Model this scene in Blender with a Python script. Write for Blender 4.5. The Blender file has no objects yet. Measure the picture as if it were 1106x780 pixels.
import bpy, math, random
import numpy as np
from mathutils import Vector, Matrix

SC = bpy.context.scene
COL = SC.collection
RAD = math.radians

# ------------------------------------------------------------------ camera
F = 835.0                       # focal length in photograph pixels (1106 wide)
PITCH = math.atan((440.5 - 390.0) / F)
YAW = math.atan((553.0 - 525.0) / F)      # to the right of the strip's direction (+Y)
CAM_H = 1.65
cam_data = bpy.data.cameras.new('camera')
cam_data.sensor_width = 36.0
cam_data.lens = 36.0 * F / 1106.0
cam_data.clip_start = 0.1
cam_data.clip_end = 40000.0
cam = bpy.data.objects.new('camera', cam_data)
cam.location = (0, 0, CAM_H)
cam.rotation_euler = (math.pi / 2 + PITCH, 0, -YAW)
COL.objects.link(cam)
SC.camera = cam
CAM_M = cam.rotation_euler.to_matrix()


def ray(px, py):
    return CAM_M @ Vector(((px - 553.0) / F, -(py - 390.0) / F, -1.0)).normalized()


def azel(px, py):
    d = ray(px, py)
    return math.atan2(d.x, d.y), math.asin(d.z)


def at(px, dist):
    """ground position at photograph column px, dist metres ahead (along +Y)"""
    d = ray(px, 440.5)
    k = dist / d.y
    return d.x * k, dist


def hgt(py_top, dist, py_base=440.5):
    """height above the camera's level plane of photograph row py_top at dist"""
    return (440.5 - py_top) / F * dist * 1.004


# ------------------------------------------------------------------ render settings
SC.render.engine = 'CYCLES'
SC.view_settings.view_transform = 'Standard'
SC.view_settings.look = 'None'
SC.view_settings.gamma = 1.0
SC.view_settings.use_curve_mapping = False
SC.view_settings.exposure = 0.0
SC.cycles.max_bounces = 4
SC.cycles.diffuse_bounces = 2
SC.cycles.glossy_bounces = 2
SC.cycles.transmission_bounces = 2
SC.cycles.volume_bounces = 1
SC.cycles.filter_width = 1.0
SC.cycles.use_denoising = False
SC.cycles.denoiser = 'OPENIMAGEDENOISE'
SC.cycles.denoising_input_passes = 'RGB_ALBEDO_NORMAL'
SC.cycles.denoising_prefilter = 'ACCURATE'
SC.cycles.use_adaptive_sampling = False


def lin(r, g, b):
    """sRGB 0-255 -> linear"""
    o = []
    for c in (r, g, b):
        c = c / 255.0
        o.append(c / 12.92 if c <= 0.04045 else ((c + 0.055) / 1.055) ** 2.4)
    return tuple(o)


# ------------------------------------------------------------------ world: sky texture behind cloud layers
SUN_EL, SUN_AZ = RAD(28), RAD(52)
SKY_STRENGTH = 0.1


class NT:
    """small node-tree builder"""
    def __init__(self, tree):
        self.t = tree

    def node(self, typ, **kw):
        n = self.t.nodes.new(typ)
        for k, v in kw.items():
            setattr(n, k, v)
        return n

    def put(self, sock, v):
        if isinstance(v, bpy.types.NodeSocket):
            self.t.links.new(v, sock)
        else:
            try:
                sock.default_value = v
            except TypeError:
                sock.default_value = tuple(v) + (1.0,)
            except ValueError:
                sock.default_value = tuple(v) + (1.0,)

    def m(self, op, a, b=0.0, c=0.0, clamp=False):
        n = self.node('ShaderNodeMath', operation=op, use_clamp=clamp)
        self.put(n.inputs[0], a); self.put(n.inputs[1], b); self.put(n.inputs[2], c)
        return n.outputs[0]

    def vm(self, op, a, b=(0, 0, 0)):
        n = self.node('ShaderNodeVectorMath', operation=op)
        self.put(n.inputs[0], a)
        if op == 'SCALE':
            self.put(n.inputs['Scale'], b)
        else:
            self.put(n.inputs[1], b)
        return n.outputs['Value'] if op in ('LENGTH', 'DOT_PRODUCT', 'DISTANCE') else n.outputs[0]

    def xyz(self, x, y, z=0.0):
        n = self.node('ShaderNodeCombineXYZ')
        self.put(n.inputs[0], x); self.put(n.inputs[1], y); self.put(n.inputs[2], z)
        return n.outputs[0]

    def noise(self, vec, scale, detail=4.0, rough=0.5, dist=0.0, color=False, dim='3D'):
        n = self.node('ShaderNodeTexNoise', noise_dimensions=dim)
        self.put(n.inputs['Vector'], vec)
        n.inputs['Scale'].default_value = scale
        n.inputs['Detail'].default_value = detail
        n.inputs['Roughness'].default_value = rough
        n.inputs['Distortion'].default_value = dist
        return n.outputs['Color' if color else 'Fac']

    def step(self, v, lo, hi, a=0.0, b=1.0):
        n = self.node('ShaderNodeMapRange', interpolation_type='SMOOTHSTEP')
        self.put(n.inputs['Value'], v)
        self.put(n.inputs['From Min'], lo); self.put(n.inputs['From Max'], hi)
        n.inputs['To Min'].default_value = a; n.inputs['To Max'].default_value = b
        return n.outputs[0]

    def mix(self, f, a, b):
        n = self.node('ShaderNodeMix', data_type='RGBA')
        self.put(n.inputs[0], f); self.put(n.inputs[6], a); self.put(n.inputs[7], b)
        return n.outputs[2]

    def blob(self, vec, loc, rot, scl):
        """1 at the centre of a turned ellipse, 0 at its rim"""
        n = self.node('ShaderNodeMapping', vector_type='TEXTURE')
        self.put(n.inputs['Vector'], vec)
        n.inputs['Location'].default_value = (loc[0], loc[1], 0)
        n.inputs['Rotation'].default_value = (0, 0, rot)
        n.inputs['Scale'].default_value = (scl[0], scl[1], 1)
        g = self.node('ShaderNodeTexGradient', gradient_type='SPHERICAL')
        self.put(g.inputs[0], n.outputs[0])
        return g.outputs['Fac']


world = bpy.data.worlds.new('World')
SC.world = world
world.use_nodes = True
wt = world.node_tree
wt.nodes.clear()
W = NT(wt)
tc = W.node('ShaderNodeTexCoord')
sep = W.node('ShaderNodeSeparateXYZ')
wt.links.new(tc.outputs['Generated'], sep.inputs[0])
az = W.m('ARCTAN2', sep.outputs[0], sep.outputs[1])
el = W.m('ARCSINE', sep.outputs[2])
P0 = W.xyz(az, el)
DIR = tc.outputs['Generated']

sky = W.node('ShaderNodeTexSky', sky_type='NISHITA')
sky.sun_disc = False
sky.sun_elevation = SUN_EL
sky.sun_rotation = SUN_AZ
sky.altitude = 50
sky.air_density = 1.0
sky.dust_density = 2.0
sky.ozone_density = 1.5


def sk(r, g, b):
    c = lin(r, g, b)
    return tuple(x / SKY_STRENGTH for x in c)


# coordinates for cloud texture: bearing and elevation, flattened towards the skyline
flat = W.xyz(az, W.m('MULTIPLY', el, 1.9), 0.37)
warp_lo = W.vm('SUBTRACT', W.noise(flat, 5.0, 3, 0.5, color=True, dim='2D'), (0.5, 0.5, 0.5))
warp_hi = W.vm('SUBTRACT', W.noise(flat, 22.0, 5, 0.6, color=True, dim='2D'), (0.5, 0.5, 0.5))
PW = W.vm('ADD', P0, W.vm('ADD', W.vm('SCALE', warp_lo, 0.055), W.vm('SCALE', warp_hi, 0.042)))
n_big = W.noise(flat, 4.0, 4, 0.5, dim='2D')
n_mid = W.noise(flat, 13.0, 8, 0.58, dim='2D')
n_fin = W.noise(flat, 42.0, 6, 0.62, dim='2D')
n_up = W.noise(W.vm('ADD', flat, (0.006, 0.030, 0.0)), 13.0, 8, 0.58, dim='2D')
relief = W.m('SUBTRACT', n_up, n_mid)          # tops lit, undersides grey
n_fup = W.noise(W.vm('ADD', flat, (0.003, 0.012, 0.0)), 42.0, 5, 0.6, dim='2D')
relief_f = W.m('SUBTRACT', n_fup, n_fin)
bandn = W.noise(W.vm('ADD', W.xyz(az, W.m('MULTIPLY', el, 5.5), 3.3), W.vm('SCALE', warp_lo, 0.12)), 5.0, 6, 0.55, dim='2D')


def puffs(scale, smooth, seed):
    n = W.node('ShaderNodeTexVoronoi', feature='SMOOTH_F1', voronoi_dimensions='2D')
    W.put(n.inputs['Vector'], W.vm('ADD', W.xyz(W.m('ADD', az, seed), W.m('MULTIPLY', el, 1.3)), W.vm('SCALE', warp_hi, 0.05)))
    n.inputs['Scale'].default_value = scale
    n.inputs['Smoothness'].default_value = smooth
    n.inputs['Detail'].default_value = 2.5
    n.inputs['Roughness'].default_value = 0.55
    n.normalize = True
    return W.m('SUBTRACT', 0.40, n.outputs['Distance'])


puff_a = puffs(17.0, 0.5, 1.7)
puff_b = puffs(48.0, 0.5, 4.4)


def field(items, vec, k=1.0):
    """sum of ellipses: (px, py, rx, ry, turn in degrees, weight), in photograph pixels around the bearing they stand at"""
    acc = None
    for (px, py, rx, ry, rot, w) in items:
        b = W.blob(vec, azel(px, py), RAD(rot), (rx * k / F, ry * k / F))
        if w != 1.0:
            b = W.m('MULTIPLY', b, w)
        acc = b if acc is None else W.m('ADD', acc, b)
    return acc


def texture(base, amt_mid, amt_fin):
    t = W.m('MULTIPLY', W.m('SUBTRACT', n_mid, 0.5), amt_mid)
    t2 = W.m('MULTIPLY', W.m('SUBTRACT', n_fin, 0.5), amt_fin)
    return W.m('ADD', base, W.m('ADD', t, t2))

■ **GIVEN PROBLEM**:
Emit, unaltered, the lines from the top of the listing down through the line that holds "RAD = math.radians"; emit nothing else.

■ **WORKED SOLUTION**:
Model this scene in Blender with a Python script. Write for Blender 4.5. The Blender file has no objects yet. Measure the picture as if it were 1106x780 pixels.
import bpy, math, random
import numpy as np
from mathutils import Vector, Matrix

SC = bpy.context.scene
COL = SC.collection
RAD = math.radians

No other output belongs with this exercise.